Nearly two-fifths (38%) of people are estimated not to be on track for even a minimum lifestyle, according to the research from Scottish Widows, up from 35% in last year’s annual report.
The increase equates to an additional 1.2 million people.
Scottish Widows used the retirement living standards produced by the Pensions and Lifetime Savings Association (PLSA) to make the finding.
The minimum standards under its definition are having enough income in retirement to cover basic needs with some left over for fun.
For example, this includes being able to afford a one-week UK holiday and having £50 to spend a week on groceries or £95 as a couple. The minimum standard assumes that someone would not have a car.
It is likely to be a long time before Britain has been saving enough to give future pensioners the outcomes they hope for— Pete Glancy, Scottish Widows
The increase in those projected to fall short of the minimum standards has been driven by living-costs rises, such as surging rents, the report said.
It added: “More people will be renting or carrying mortgage repayments on through retirement in the future.”
The research, which used a YouGov survey of more than 5,000 people across the UK in March and April, found that more than half (54%) of UK retirees expect to work longer than they would like, on average by seven years.
The typical age that people said they would like retire at is 62.
Scottish Widows’ 20th annual retirement report also found that younger generations would like to retire even earlier.
People aged 18 to 29 want to retire at 61 typically, and would be prepared to work until 64 on average if necessary – although this would still leave a gap before they reach state pension age.
Across all age groups, more than a quarter (27%) of those who have made retirement plans do not feel that they would ever be able to afford to do it.
Scottish Widows has suggested a roadmap to increase minimum contributions into pensions from 8% to 12%, “with a strong steer that those who can afford 15% should do so”.

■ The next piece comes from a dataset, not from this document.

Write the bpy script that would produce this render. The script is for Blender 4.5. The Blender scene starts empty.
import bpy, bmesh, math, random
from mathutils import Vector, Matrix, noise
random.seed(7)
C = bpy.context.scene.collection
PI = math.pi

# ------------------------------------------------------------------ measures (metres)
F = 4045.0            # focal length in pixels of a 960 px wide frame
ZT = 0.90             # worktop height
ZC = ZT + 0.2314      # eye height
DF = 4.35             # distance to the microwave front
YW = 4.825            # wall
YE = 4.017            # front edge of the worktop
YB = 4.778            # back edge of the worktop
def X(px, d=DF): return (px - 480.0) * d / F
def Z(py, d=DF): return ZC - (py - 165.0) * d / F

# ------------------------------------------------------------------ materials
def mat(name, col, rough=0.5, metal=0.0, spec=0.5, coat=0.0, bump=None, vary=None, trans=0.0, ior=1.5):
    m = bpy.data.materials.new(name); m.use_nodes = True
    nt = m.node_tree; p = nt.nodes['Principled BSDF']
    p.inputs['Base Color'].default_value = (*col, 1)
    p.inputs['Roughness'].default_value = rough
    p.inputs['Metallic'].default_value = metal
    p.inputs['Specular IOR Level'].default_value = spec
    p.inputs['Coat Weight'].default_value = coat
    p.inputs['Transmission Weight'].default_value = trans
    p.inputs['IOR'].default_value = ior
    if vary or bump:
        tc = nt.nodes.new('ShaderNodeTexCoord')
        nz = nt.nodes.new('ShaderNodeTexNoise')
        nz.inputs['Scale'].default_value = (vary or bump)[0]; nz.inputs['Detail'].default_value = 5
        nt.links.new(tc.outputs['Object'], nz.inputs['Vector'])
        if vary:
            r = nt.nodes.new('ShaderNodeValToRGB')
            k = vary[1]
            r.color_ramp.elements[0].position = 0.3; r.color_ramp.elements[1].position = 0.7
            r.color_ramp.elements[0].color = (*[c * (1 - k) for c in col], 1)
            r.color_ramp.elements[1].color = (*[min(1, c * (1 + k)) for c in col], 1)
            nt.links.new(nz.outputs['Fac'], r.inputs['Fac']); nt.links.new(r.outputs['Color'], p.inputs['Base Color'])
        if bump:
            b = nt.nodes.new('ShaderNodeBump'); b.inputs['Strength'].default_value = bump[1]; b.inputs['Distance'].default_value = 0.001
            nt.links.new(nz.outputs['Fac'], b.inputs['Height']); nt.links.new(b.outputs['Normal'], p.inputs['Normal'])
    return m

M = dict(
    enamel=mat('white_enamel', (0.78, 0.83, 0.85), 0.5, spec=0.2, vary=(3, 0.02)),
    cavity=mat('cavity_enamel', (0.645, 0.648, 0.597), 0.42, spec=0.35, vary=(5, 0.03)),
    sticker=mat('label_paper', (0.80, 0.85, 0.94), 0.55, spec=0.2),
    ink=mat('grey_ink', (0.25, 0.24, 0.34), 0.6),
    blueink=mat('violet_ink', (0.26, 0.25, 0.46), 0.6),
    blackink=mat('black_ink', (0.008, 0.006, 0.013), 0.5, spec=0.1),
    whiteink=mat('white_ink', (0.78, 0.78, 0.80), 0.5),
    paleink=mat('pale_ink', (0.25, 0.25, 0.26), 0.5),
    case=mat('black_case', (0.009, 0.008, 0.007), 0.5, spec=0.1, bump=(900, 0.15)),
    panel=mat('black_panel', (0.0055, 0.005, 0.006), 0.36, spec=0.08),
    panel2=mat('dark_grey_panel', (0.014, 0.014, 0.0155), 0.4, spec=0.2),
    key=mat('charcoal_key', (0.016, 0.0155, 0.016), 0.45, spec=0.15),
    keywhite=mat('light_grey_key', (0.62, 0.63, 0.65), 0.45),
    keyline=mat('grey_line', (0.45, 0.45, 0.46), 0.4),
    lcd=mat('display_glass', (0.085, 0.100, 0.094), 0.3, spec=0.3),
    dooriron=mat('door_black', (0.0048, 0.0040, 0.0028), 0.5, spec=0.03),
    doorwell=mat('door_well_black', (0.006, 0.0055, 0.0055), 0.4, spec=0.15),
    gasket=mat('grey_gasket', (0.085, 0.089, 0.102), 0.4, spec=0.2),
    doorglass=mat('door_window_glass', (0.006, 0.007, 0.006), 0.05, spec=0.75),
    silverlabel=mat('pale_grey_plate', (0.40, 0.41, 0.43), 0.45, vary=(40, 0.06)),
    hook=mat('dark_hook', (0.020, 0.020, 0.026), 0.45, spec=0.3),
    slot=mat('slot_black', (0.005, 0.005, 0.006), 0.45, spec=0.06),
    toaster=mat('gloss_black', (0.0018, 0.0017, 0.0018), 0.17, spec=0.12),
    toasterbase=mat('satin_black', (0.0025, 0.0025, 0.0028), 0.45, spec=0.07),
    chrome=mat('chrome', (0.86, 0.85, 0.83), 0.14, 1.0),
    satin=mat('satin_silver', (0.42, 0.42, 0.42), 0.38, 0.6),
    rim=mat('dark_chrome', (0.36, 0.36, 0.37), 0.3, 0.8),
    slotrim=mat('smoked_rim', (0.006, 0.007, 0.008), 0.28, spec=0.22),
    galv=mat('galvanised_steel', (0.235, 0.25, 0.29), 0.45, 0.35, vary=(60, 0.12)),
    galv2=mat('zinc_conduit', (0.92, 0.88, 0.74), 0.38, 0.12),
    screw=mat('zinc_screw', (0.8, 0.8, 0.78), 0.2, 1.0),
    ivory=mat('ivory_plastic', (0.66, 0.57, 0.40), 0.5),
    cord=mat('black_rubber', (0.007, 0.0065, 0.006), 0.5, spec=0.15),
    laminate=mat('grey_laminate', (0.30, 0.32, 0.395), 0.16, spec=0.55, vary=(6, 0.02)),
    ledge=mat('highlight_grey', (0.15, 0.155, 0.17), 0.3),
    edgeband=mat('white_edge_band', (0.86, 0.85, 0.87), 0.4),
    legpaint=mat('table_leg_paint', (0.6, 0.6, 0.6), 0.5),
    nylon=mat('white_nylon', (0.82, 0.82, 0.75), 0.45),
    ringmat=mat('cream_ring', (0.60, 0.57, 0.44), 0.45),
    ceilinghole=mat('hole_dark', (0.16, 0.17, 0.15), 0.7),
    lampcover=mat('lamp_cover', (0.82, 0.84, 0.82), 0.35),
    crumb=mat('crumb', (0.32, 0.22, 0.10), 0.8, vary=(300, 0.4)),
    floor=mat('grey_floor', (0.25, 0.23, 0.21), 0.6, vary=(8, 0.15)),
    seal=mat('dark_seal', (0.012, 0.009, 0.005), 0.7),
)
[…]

Pete Glancy, head of pensions policy at Scottish Widows, said: “The growing gap in retirement outcomes and people’s quality of later life, between those who are currently retired and those who will retire in the future, is of great concern.
“It is likely to be a long time before Britain has been saving enough to give future pensioners the outcomes they hope for. In the meantime, helping people to make the very most of what they have is going to be critical.”
He added: “At present only the wealthiest tend to rely on professional support from a qualified financial adviser.
“As an industry, we need to find a way to give people better support in making good financial decisions at a price more savers are willing and able to pay.”